The Child is Not Dead | Analysis, Stanza II

The child lifts his fists against his father
in the march of the generations
who shouts Afrika ! shout the breath
of righteousness and blood
in the streets of his embattled pride

There is a repetition of the phrase “the child lifts his fists” which is now against his father unlike against his mother in the previous stanza. Again, the fist becomes a symbol of resistance that becomes a spectacle during protest marches as the people shout slogans against the injustice. The refrain “who shouts Afrika ! shout the breath” emphasize intolerance on the part of the non-white communities against violent actions they experience on daily basis. The child’s soul is witnessing these marches and he is too a participant in spirit if not in flesh. The blood draws an attention to countless deaths of people who put themselves forward for their community. However, their readiness to fight for their right faces a deadly end.

The Child is Not Dead | Analysis, Stanza III

The child is not dead not at Langa nor at Nyanga
not at Orlando nor at Sharpeville

nor at the police station at Philippi
where he lies with a bullet through his brain

Structurally, this stanza differs from the previous two as it consists of four lines with an anaphoric expression of “not at.” These lines hold a particular importance in their allusion to the historical events such as the Sharpeville massacre of March 1960 and incidents of violence on the part of police administration on the peaceful protesters from the lands of Langa, Nyanga and Orlando. The reference to Philippi police station is personal to the poet who visits the station and comes to face with a horrific incident where a child is lying like an object with a bullet wound.

The act of hitting the child with a bullet at his head is symbolic in its attempt to rid the child of his thinking abilities if escapes death. The other parts of one’s body are not as sensitive and critical as the brain. So the police killing people by shooting at their head holds a strategic stance too.
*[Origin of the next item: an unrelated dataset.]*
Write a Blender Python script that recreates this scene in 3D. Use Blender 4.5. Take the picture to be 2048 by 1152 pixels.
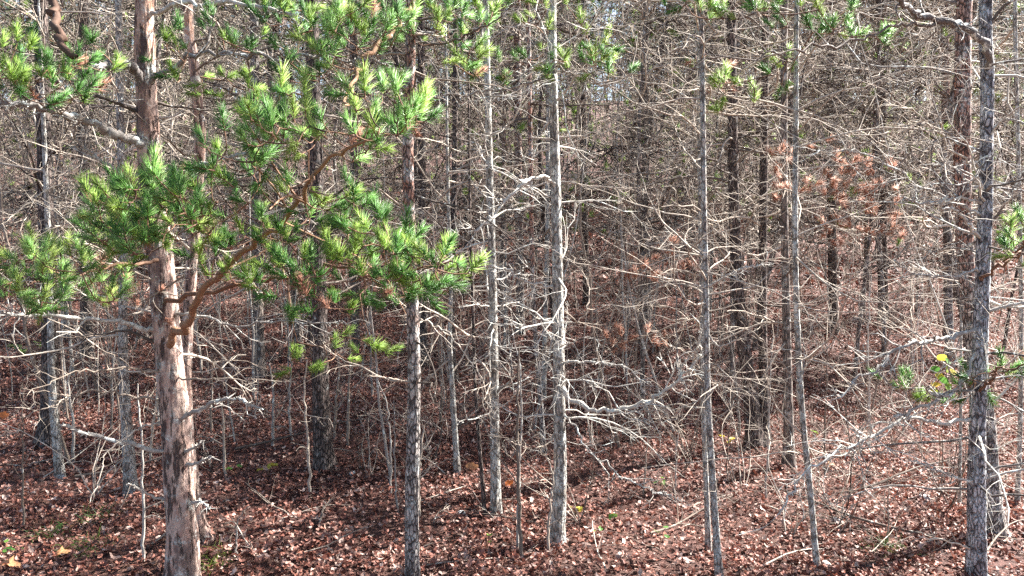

This episode becomes the force for this poem’s endeavour.

The Child is Not Dead | Analysis, Stanza IV

The child is the dark shadow of the soldiers
on guard with rifles Saracens and batons
the child is present at all assemblies and law-givings
the child peers through the windows of houses and into the hearts of mothers
this child who just wanted to play in the sun at Nyanga is everywhere
the child grown to a man treks through all Africa

The anaphora “the child” takes the centre stage in this stanza to thrust the fact that he is still alive in the hearts and morale of the communities fighting against the segregation regime. The soldiers are guarding the territory with their rifles and batons in their Saracens which is “a six-wheeled armoured personnel carrier.” The child is standing with them as their shadow to have an inside view of the strategies. He is also present in all political and administrative meetings for the same purpose. Since he is not alive anymore, he can transgress boundaries without any fear. The child also peeps into different houses to have a look at mothers who are lamenting the loss of their children or are trying to protect the ones who are still alive.
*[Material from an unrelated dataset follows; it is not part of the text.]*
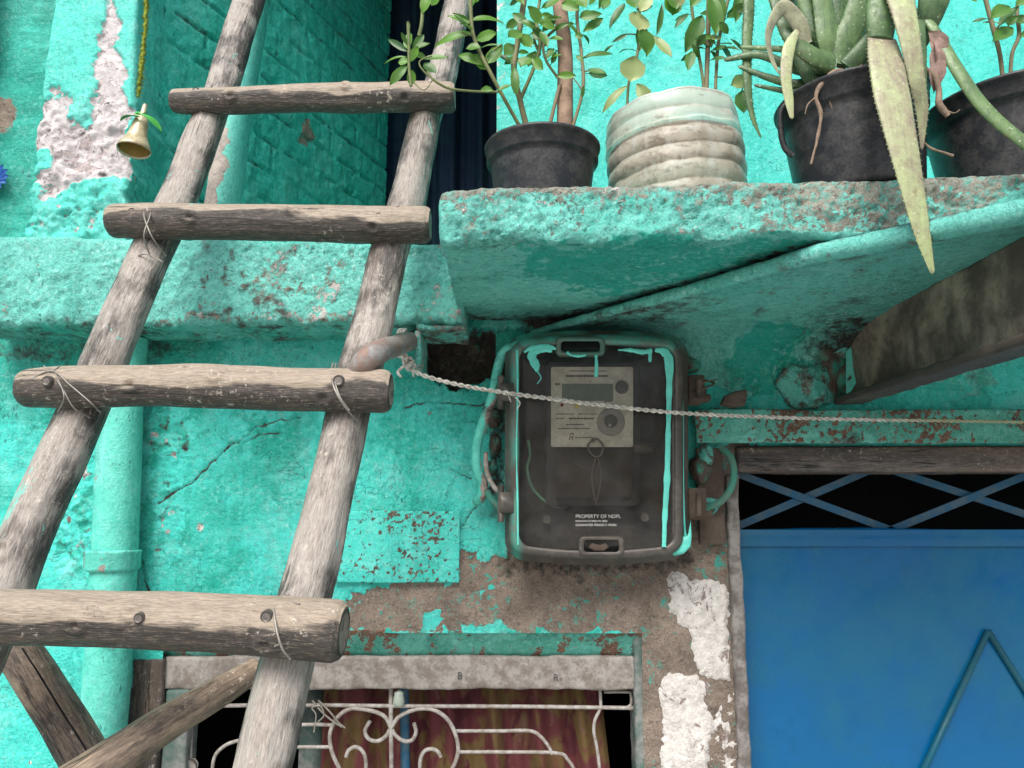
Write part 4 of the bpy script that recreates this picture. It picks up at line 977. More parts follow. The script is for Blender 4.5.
def setY(S,Y):
    S=S.copy(); S[:,1]=Y; return S
O=rr_out(507,690,340,556,16,1.40,6)
mb=MB(); loft(mb,[setY(O,1.509),setY(O,1.43),setY(O,1.418)],cap1=False)
I1=rr_out(514,683,347,549,13,1.40,5); loft(mb,[setY(O,1.418),setY(O,1.414),setY(I1,1.413),setY(I1,1.462)],cap1=True)
mb.build('housing',M['housing'],mt)
# lid: flange + stepped rim
mb=MB(); Oo=rr_out(505,688,337,558,18,1.40,7); R1=rr_out(509,683,341,553,16,1.385,6.5); R2=rr_out(514,679,345,549,13,1.375,6); R3=rr_out(519,675,349,545,11,1.375,6)
loft(mb,[setY(Oo,1.412),setY(Oo,1.402),setY(R1,1.396),setY(R1,1.384),setY(R2,1.378),setY(R3,1.3775),setY(R3,1.384)],cap1=False)
px,py=proj(np.concatenate(mb.V)); VV=np.concatenate(mb.V); nz_=fbm(VV,30,4,171)
ta=np.clip(.9*sstep(8,0,np.abs(px-516)-nz_*6)*sstep(-.2,.1,fbm(VV,12,3,172)+.1)+sstep(352,345,py+nz_*8)*sstep(-.1,.15,nz_+.05)+sstep(8,2,np.abs(px-668))*sstep(380,345,py),0,1)
lid=mesh('lid',VV,mb.F,M['metergrey'],mt,attrs=dict(tint=ta*.85))
mb=MB(); secs=[setY(R3,1.381)]
c_=R3.mean(0)
for q,y in ((.985,1.3785),(.95,1.3755),(.85,1.373),(.6,1.3715),(.3,1.371)): 
    S=c_+(R3-c_)*q; secs.append(setY(S,y))
loft(mb,secs); mb.build('clear_window',M['cover'],lid)
# notches in the rim
for (a,b,c,d,nm) in ((559,602,339,353,'notch'),(582,621,538,553,'notch')):
    mb=MB(); S0=rr_out(a-3,b+3,c-2,d+3,5,1.374,0,4); S1=rr_out(a-1,b+1,c,d+1,4,1.374,0,4); S2=rr_out(a+2,b-2,c+2,d-1,3,1.374,0,4)
    loft(mb,[setY(S0,1.384),setY(S0,1.3745),setY(S1,1.3735),setY(S2,1.3737),setY(S2,1.380)],cap1=False,a=.35 if a<570 else 0.0); o=mb.build(nm,M['metergrey'],lid)
    mb=MB(); loft(mb,[setY(S2,1.3765),setY(S2,1.3762)],cap1=True); mb.build('notch_pocket',M['black'],o)
mb=MB(); blob(mb,[(588,547),(592,543),(600,545),(606,543),(609,547),(604,551),(594,551)],1.3755,.002); mb.build('seal',M['rust'],lid)
# meter inside
MYf=1.418
mb=MB(); b0=rr_out(546,640,362,506,4,MYf); loft(mb,[setY(b0,1.460),setY(b0,MYf+.004),setY(c_+(b0-c_)*.985,MYf+.0015)]); unit=mb.build('meter_unit',M['meterdark'],mt)
mb=MB(); f0=rr_out(551,633,367,447,2,MYf); loft(mb,[setY(f0,MYf+.001),setY(f0,MYf-.001)])
face=mb.build('face_plate',M['face'],unit,smooth=False)
mb=MB(); l0=rr_out(562,613,384,401,1,MYf); loft(mb,[setY(l0,MYf-.001),setY(l0,MYf-.0022)]); mb.build('display',M['lcd'],unit,smooth=False)
def disc(name,cx,cy,r,y0,y1,mat,parent,n=24):
    mb=MB(); S=np.array([U(cx+r*math.cos(t),cy+r*math.sin(t),y1) for t in np.linspace(0,2*math.pi,n,endpoint=False)]); cc=S.mean(0)
    loft(mb,[setY(S,y0),setY(S,y1+.0008),setY(cc+(S-cc)*.9,y1)]); return mb.build(name,mat,parent)
M['knobgrey']=mat_simple('knob_grey',(.25,.24,.22),.4,var=.3,sc=80)
disc('button',622,387,6.5,MYf-.001,MYf-.006,M['ink'],unit)
disc('dial_ring',611,422,14,MYf-.001,MYf-.003,M['knobgrey'],unit); disc('optical_port',611,421,6.5,MYf-.003,MYf-.006,M['ink'],unit); disc('port_centre',610,425,1.6,MYf-.006,MYf-.007,M['inkwhite'],unit,10)
disc('lamp',562,405,1.6,MYf-.001,MYf-.003,mat_simple('red_lamp',(.25,.04,.035),.4),unit,10); disc('lamp',577,406,1.8,MYf-.001,MYf-.003,mat_simple('yellow_lamp',(.65,.55,.10),.4),unit,10)
TY=MYf-.0016
tl=[(567,377,'ELECTRONIC METER',.0068),(556,416,'No.',.005),(566,416,'SINGLE PHASE',.005),(556,421,'240 V  5-30 A',.006),(566,427,'50 Hz IS 13779',.0048),(556,431,'3200 imp / kWh',.005),(570,438,'IS',.008),(577,441,'kWh',.0042)]
# the print is too small to read in the photograph: rows of fine dark print
def prow(x0,x1,y,h):
    mb=MB(); x=x0; V=[];Fq=[]
    base=U(x0,y-h/2,TY); A=[]
    while x<x1:
        w=random.uniform(1.0,3.5); g=random.uniform(.35,.8); A.append((x,min(x+w,x1),g)); x+=w+g
    # one continuous strip per printed row, tall where there is a word and hair-thin between words
    cols=[]
    for a,b,g in A: cols+=[(a,h/2),(b,h/2),(b+.05,.12),(b+g-.05,.12)]
    for x,hh in cols:
        a=U(x,y+hh,TY); b=U(x,y-hh,TY); V+=[(a[0],TY,a[2]),(b[0],TY,b[2])]
    Fq=[(2*k,2*k+2,2*k+3,2*k+1) for k in range(len(cols)-1)]
    mb.add(V,Fq); mb.build('print_row',M['ink'],unit,smooth=False)
for r in ((566,608,376,2.2),(569,606,371,1.0),(556,574,414,.9),(578,596,414,.9),(556,564,418.5,.9),(569,594,418.5,1.6),(566,584,424.5,1.0),(558,590,428.5,.9),(575,592,437.5,.8),(555,560,384,2),(604,612,401.5,.8)): prow(*r)
mb=MB(); S=[(569,440),(571,434),(574,434),(572.5,440)]
for a,b in (((569.5,440),(570.5,433.5)),((570.5,433.5),(573.5,433.5)),((573.5,433.5),(572,440)),((569.5,437),(573,437))):
    A,B=U(*a,TY),U(*b,TY); tube(mb,[A,B],.0006,seg=4,n=2)
mb.build('stamp',M['ink'],unit,smooth=False)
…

Contrasting the setting before his death, the speaker proudly claims that the child is travelling the entire continent without any risk. The child’s crime- a natural desire to play out ironically marks the brutality of his punishment i.e. a gunshot death. The only means to access freedom lies in one’s death in this context.
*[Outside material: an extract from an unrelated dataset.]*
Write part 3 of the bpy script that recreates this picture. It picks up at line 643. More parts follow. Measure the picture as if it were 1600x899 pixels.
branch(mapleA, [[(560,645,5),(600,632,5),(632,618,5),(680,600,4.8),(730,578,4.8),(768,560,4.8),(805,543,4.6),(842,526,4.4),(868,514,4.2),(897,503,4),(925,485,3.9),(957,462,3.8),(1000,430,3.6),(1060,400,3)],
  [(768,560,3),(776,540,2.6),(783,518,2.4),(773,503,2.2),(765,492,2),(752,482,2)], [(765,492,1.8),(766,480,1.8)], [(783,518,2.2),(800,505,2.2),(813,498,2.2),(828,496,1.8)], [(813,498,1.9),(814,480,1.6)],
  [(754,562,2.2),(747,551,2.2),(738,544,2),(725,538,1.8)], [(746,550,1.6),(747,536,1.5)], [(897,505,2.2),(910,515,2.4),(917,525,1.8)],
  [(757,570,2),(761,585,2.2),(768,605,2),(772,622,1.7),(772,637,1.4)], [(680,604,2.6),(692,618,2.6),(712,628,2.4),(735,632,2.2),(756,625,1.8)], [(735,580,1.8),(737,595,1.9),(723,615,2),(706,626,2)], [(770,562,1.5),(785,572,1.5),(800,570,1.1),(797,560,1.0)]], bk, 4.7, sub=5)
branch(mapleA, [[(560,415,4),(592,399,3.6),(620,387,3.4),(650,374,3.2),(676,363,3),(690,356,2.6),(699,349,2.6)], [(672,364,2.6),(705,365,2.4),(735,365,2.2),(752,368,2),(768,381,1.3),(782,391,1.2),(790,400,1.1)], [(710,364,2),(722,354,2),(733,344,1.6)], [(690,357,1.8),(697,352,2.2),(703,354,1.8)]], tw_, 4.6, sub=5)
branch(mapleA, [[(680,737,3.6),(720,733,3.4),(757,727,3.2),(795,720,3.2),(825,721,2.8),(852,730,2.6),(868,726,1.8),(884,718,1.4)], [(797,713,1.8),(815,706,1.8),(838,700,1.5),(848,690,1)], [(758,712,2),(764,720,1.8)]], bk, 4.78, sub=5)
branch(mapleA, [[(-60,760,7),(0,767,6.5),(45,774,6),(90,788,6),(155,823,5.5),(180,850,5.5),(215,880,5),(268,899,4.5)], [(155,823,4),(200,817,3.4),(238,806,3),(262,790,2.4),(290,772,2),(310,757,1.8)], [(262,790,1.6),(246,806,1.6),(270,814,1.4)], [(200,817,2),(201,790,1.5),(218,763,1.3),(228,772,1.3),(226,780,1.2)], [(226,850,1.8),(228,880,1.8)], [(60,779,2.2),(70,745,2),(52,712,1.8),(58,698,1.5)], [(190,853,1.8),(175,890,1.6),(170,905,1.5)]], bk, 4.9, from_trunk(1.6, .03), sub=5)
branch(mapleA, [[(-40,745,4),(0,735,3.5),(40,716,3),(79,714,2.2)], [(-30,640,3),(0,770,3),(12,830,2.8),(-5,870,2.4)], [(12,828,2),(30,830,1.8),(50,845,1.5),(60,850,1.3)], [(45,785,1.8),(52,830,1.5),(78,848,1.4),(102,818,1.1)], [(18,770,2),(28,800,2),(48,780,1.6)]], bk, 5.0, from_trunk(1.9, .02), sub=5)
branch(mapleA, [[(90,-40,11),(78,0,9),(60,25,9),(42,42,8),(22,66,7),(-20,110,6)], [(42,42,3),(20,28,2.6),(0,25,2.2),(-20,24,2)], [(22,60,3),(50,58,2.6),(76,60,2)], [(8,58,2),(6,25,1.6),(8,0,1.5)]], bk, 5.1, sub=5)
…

the child grown into a giant journeys through the whole world
Without a pass.

The concluding lines present a metaphorical contrast between the child who is now undertaking various journeys throughout the world as a giant figure without the need of the law abiding document i.e. the “pass.” The giantess signifies the greatness of his sacrifice which his people will not let go in vain. The police guards might have been successful in killing the child in his physical form, but they fail to kill his soul and the communities’ ethos.